Kiechel is a young playwright who’s building some attention in New York, where she’s based, and her writing is crisp and her characters seem actual. Both the girl and the soldier develop and change gradually and believably through the course of the 90-minute play. Even the robot becomes more complex as the situations unfold.

Everything’s right with the production, directed by Carl Forsman, who’s making his Urbanite debut. The space is configured, for this show, with raked seating facing a stage along one side of the theater. Before the action begins, you’re struck by Jerid Fox’s impersonal but beautiful set and Ryan Finzelber’s lighting.

Brendan Ragan, one of Urbanite’s two artistic directors, plays the soldier with an Everyman quality that sometimes implodes into rawness, and Betsy Helmer (as “Girl”) treads a line between being appealing and being annoying. Even before Kiechel’s words reveal it, Helmer’s performance hints that there’s more to her character than she’s letting on. Cameron Morton plays the robot Jasmine (tellingly, the only character in the play that Kiechel gives a name) with a delightfully slight touch of menace.

Kiechel’s script is smart and funny, and it wanders through a lot of ground. At various points it touches on gender differences, PTSD, the evils of war and colonization, and Sartre’s idea that “hell is other people.”

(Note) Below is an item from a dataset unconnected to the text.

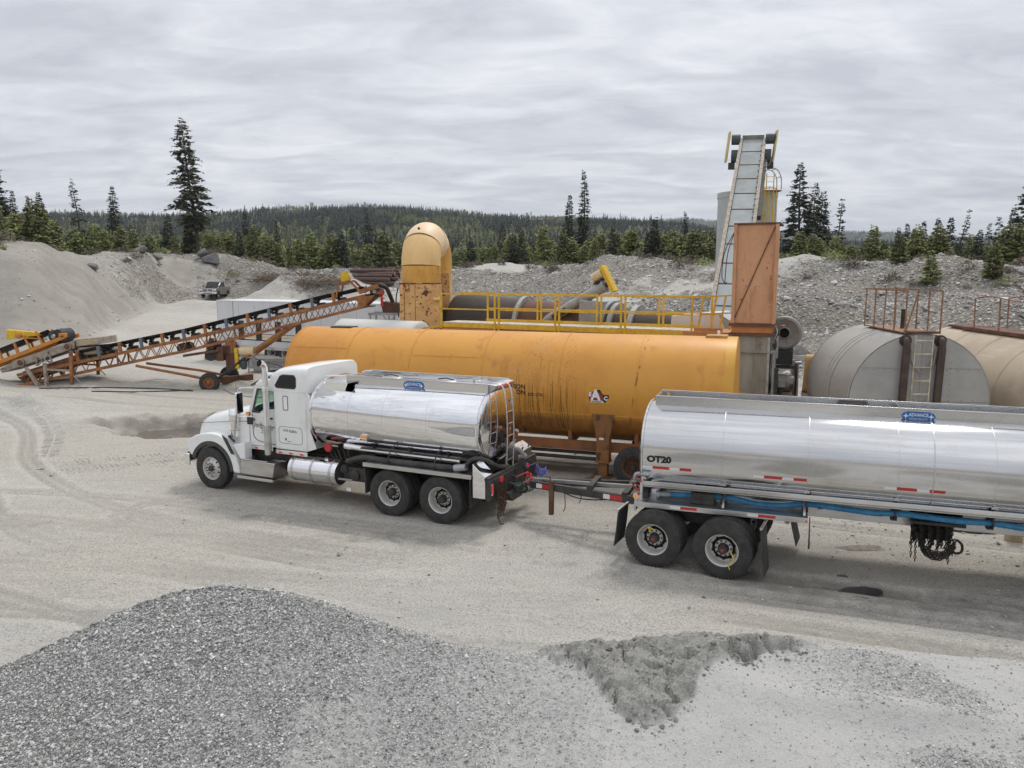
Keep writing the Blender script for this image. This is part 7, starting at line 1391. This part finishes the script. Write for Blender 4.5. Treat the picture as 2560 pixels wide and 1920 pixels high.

It’s intriguing and even entertaining all the way through, but it never achieves the kind of emotional impact it seems to strive for. “Pilgrims” is full of ideas but doesn’t seem to have an overriding statement that would make it more powerful than interesting.

Details: Through Sept. 10, Urbanite Theatre, 1487 Second St., Sarasota. 8 p.m. Wednesday-Saturday, 2 p.m. Sunday. $29; under age 40 (with ID) $20; students (with ID) $5. 941-321-1397, urbanitetheatre.com.